WASHINGTON (CBSDC) — The steady increase of time spent on sites like Twitter and Facebook has been found to inversely correlate with the time spent on many daily duties and tasks.

A recent study released by Scott Wallsten, research economist for the National Bureau of Economic Research (NBER), found that for every leisure hour spent online, 17 minutes less are spent doing recreational activities, 16 minutes less are spent working, and seven minutes less are spent sleeping.

The report uses government data about American Internet usage habits collected from 2003 to 2011.

In his report, Wallsten uses the term “crowd out” to describe the time replaced doing offline activities by time spent online.

Teens and people in their early 20s spend the most time on the internet.

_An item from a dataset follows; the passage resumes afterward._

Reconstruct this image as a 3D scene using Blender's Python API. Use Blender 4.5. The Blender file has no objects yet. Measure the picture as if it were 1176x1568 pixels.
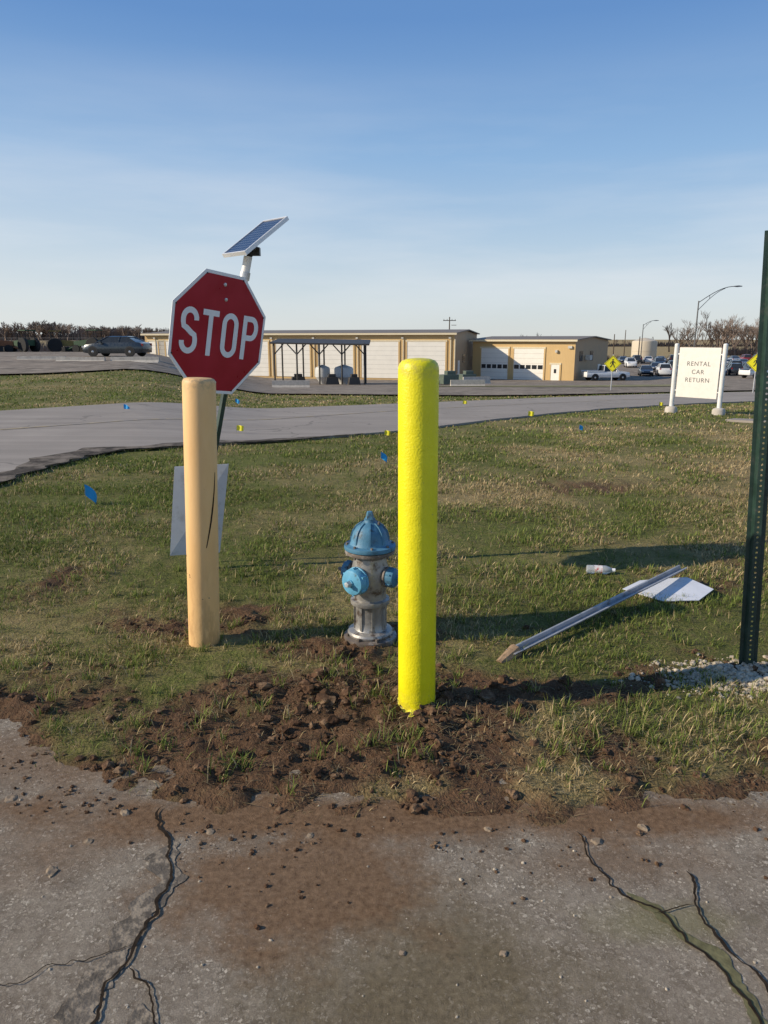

“Among people age 15-19, each minute of online leisure is correlated with 0.3 fewer minutes engaged in educational activities,” Wallsten reported. “Not surprisingly, the largest amount of online leisure takes place on Saturday and Sunday, followed closely by Friday. Wednesday appears to have the least online leisure.”

On average Americans spend 100 minutes a day online for leisure activities. As a result, 27 less minutes a day are spent working or about 10 hours a month. (This calculation is assumes that there are 260 working days a year and that for every hour of work 16.2 minutes less are spent working.)

Wallsten suggests that, “a next research step may be estimating the increase in economic surplus from new online activities net of the activities they replace.”